Schuylkill River
Michels Construction, Inc. utilized hydraulic dredging techniques and an excavator to rake and dredge debris and coal deposits. Dredge material was removed at rates exceeding 750 cubic yards per day.
Dredging conditions were extremely challenging due to debris embedded in the mud. Items including trees and branches, old dock pilings, oil and chemical barrels, washing machines, bowling balls, and car tires had to be removed before the dredge could be effective. Soil conditions changed from silt to mud to sand to coal tailing from long-ago days of coal production on the Schuylkill River to underwater fields of anthracite coal lodged in the mud.

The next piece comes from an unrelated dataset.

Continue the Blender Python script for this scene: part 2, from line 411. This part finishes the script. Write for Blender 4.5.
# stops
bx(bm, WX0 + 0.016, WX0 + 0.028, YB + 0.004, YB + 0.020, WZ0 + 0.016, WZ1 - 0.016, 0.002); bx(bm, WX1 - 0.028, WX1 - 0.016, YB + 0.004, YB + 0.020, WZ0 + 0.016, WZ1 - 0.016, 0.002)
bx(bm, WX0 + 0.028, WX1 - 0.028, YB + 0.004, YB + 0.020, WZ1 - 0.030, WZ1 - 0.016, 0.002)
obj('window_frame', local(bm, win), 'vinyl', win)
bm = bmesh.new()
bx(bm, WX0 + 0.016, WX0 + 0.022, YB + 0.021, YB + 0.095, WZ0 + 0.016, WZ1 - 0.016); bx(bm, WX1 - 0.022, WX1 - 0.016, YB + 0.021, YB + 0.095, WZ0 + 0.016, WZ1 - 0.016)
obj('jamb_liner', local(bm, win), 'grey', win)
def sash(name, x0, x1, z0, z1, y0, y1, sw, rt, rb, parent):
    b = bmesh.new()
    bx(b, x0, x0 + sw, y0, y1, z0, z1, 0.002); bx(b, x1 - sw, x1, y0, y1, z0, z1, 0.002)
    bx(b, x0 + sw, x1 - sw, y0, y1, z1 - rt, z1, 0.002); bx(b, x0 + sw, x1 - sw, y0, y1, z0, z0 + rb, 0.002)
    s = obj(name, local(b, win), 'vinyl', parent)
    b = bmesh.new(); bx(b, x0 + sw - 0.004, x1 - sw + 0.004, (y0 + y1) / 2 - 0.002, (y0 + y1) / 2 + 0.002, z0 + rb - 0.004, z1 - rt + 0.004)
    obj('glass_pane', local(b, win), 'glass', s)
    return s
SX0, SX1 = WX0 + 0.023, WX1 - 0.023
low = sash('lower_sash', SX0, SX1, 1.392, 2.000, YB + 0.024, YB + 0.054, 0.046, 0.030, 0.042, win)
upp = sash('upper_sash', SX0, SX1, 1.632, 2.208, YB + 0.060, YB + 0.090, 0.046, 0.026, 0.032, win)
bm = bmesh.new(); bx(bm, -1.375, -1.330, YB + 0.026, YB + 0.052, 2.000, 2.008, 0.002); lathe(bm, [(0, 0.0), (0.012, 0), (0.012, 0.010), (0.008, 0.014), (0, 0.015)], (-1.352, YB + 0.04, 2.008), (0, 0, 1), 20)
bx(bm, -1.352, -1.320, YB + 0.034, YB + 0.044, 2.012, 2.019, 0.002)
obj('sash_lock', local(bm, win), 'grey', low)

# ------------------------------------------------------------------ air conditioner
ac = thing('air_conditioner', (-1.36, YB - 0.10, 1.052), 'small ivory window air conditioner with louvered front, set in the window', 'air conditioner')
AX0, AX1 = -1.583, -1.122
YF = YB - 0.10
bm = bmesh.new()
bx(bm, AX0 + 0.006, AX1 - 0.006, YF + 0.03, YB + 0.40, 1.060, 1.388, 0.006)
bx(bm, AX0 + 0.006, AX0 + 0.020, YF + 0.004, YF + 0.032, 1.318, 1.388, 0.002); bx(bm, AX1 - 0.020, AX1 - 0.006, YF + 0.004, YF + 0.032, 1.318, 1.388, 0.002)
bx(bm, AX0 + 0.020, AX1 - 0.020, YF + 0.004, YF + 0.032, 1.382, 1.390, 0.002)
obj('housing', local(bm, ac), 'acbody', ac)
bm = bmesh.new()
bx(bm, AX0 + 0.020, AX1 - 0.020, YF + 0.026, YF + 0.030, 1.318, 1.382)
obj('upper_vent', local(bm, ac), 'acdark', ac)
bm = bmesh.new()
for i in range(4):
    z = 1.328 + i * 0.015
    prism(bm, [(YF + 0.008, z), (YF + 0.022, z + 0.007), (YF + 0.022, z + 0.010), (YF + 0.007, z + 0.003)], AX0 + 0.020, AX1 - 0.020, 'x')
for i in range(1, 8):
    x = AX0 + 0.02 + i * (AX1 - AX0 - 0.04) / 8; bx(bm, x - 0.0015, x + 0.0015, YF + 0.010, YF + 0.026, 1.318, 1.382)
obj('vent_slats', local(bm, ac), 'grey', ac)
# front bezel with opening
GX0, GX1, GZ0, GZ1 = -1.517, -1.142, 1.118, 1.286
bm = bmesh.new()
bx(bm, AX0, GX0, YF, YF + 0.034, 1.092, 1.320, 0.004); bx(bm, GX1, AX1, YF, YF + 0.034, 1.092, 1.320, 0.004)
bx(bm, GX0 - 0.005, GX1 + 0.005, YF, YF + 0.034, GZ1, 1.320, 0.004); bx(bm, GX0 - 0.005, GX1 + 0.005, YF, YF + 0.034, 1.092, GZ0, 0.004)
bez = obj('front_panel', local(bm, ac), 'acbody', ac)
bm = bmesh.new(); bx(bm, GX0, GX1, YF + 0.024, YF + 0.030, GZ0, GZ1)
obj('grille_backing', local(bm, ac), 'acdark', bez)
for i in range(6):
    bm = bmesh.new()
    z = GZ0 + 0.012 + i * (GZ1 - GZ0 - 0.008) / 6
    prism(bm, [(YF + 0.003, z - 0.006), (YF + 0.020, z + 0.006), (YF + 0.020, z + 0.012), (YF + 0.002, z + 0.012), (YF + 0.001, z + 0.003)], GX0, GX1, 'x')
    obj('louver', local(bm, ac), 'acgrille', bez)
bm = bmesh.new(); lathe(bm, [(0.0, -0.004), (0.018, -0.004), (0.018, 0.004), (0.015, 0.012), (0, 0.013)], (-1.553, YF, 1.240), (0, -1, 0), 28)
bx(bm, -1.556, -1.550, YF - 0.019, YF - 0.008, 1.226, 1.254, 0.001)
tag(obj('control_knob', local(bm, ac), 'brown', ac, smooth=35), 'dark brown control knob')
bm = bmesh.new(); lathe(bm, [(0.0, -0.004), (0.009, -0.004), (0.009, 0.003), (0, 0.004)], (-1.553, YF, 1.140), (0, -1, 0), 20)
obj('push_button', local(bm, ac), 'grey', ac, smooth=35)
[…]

The dredge material was transported in a 10-inch HDPE pipe from the dredge to a booster pump that propelled the material through the 2,500-foot pipe over a historic hickory dam built in the 1830s and the working Fairmount Dam to a moored barge with a tracked excavator. The excavator handled the pipe and loaded fleet of four scows that were hauled by a 600 hp push boat approximately 8 miles down river to a second barge with a tracked excavator.
Boathouse Row is a national historic site of rowing clubs dating back to the 1850s, a training site for Olympic rowers and an iconic setting in the city of Philadelphia. The currents of the river had deposited sediment and debris in front of the boathouses, making it difficult for the clubs to launch boats.